Sulla piazza ci doveva essere anzitutto uno stato di attesa. Dopo questa attesa, largamente prolungata usciva l'autore di cui sto parlando. Lo seguiva il segretario del partito, che rendeva più altisonante possibile la formula: "Salutate nel Duce il fondatore dell'Impero". Si dice che, come il "Voi", la formula l'abbia inventata Starace, il gerarca amante delle divise, al punto che le barzellette del tempo gli attribuivano anche la creazione di una divisa per gli agenti in borghese. Sta di fatto invece che al Capo queste cose piacevano, anzi spesso le inventava lui stesso.

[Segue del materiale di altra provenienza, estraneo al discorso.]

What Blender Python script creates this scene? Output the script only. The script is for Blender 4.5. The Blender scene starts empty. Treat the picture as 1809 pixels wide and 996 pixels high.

Ho visto di persona Mussolini tre volte essendo io confuso in delegazioni una volta di giornalisti, due volte di dirigenti artigiani.
La prima, nel 1931, solo l'anno prima laureato, ma editorialista in materia coloniale di vari giornali. Accompagnavo (anzi fui invitato ad andarvi senza bisogno allora di inviti ufficiali) il direttore del giornale al quale collaboravo e che era Giorgio Pini. Di allora ricordo solo il piacevole timbro di voce di Mussolini diverso da quello delle piazze, la familiarità di rapporti con taluni giornalisti, fra cui Curzio Malaparte, con il quale a lungo passeggiò a braccetto nel salone del mappamondo, il vestito di seta bianca che indossava, l'immagine che trascurava le mascelle, ma cercava di esprimere al meglio il look, si direbbe adesso, che l'inglese Ghitta Garrell, la fotografa dell'aristocrazia romana che allora c'era, gli aveva impresso.
La seconda visita fu in occasione del cambio della guardia che si svolgeva alla sua presenza fra i due presidenti della Federazione degli Artigiani, di cui ero capo dell'ufficio stampa, nel 1939. L'elogio che Mussolini fece dell'ex federale di Torino che veniva ad assumere a Roma la presidenza degli artigiani fu tanto esaltante, con la sottolineatura di capacità che io avevo potuto constatare come inesistenti, da farmi concludere che Mussolini o era un pessimo conoscitore di uomini o era un istrione. Riconsiderando il mio "autore", devo ancora una volta concludere che certamente era l'uno e l'altro. Qualcuno oggi pensa che questo è del resto il modo di essere di tanti uomini politici.
La terza volta è stata nella primavera del '43, un paio di mesi prima del 25 luglio. Riceveva una delegazione italo-tedesca di artigiani: eravamo in sei. Un segretario del presidente recava una scatola con un inverosimile paio di scarpe autarchiche. Mussolini le esaminò con estrema attenzione.
Fece il consueto duello di conoscenza con la lingua tedesca, che non lasciò tracce di comprensione nell'interlocutore. Indossava una divisa sgualcita e ricalcitrante di fronte ad un grasso che debordava fra un bottone e l'altro, calzava naturalmente gli stivali, ma nel retro di essi c'era una lunga, compiacente, insolita chiusura lampo. Da Mussolini ebbi in quella occasione l'unico esplicito ordine ricevuto dalle gerarchie in vent'anni: "Chiamate il fotografo!".

I tanti diversi no all'autore
Il mio "autore" è, come si vede, molto elementarmente così offerto agli eventuali lettori di questi "medaglioncini"; con vari personaggi, ognuno dei quali si è fatto il "proprio autore", in un evento che si è concluso col diverso modo di "no" espresso il 25 luglio.
Certamente, qualcuna delle briciole che sono rimaste nei miei ricordi faceva parte del temperamento di questi personaggi. E, modestamente o immodestamente, mi è piaciuto cercare di sottoporle a voi.